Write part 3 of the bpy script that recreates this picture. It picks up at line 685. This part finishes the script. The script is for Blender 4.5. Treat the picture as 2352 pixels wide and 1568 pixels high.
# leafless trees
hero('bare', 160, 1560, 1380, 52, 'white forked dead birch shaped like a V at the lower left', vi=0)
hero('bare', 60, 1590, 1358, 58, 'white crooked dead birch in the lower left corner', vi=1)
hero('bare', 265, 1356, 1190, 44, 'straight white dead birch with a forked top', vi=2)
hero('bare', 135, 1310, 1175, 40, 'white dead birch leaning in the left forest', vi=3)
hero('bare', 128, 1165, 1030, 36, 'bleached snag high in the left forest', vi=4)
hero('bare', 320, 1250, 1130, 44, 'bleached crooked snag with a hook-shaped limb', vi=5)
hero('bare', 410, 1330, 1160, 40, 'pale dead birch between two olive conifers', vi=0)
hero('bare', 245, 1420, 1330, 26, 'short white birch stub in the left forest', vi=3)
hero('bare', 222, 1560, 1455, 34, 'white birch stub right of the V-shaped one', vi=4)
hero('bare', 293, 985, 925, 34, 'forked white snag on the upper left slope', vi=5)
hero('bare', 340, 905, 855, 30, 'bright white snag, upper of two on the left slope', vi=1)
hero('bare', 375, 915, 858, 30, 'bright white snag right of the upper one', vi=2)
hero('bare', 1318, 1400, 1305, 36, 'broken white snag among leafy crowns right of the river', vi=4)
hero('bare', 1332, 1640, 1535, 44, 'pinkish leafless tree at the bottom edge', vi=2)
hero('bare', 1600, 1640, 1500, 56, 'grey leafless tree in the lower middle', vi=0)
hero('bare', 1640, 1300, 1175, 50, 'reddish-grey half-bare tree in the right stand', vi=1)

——

### Written request:
Return each line of the data that contains the string "high".

### Answer for this exercise:
Write part 3 of the bpy script that recreates this picture. It picks up at line 685. This part finishes the script. The script is for Blender 4.5. Treat the picture as 2352 pixels wide and 1568 pixels high.
hero('bare', 128, 1165, 1030, 36, 'bleached snag high in the left forest', vi=4)